というわけで、私は休日は特に用事がなかったとしても、朝起きたら、まずは自分がその日に着たいと思った服を出して着ることにしています。

「何もしないからこれでいいや」ではなくて、「何もしないけどこれにする」 といった心持ちで服を選びます。

把握しきれる数を適切に管理する

保管して、日常的に目にすることが少なくなると、記憶もあいまいになります。

よっぽど固い意志がなければ、メンテナンスも行き届かなくなり、久しぶりに見ることで細かい劣化がより目立ちます。

今ある服をほぼスタメンにすることで、劣化のリスクは増えますが、その分、洗濯や修繕の機会も増え、満遍なくメンテナンスができます。

また、クローゼット全体をよく見るようになって、あまり着ていない服にも目が届き、それを用いて新しいコーディネートを試してみたり、自分があまり持っていない色、逆に沢山持っている色の意識が高まり、今必要なアイテムについて冷静に考えることができます。

その結果、セールだからといって、ちぐはぐなテイストの洋服を買ってしまったりすることなく、店頭での衝動買いが少なくなるような気がしています。

一度洋服を棚卸してみませんか?

私は、30代前半の頃、仕事の都合で沖縄に引っ越しました。

内地から沖縄への引っ越しは、思ったよりも費用がかかり、私は最安の10Fコンテナ便で引っ越すことにしました。

10Fコンテナというと、高さ2.3m×幅2.3m×長さ3m程度なのですが、そこにすべての家財道具を詰め込う必要があります。

こちらのサイトから写真を引用しています

私は引っ越しの数か月前から、荷物の整理をし始めましたが、すぐに全部は持っていけないことに気づきました。

そして、これまで漫然と持っていた衣服を改めて数えてみたところ、オシャレでも何でもない私でさえ、驚くべきことに250着近くの衣服を持っていたのです。

最初はとにかく段ボールに詰め込んでいたのですが、ものすごい数になってしまったので選別することになりました。

その結果、10代から着ていた洋服の大半は、ほとんど着ていない洋服ばかり。
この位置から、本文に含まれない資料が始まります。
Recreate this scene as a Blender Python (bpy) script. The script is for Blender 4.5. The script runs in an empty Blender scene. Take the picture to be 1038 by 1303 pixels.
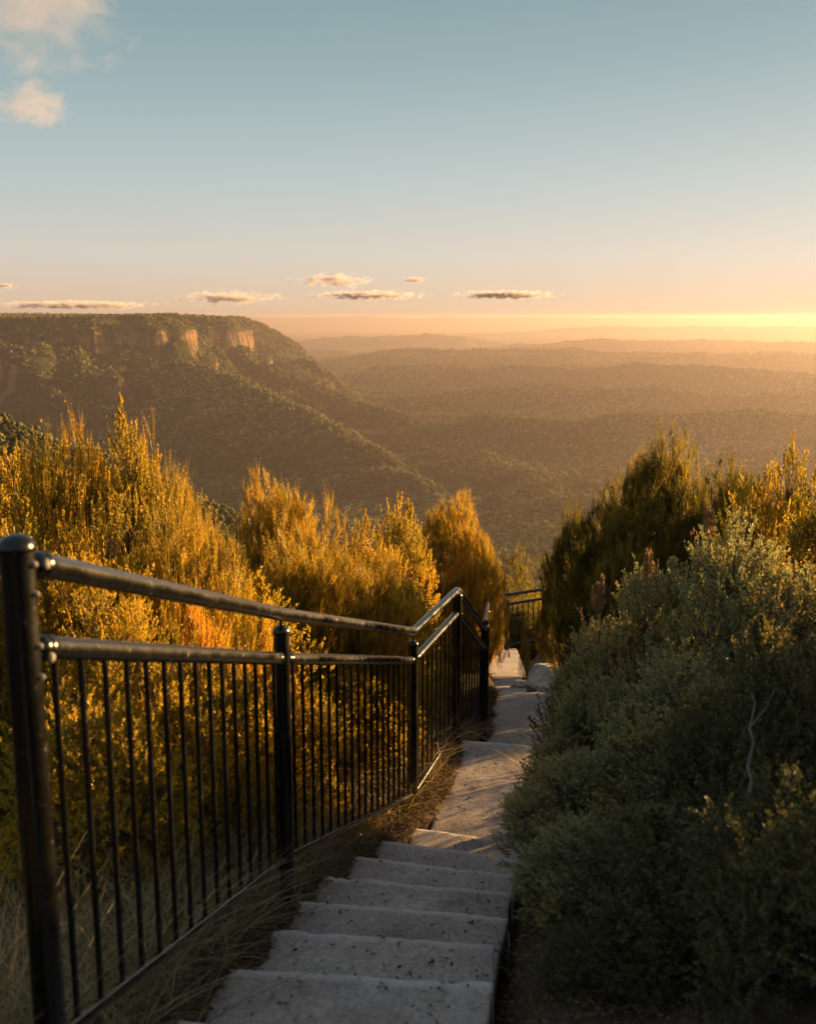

そして冷静に考えるともう着ないだろうなというものも多くありました。

さらに、冒頭で述べたように大事にしていたつもりの一張羅達が思った以上にヨレヨレで、衝撃を受けつつ、かなりの量を処分したのでした。

私は、もし大きな引っ越しをしていなかったら、この事実に今も気づかなかった可能性がありますが、
忙しい毎日、なかなか日々の生活を見直す時間が取れないというのが実情ではないでしょうか?

一度、どこかのタイミングで洋服の棚卸をしてみると、色々メリットがありますので、是非やってみると良いと思います。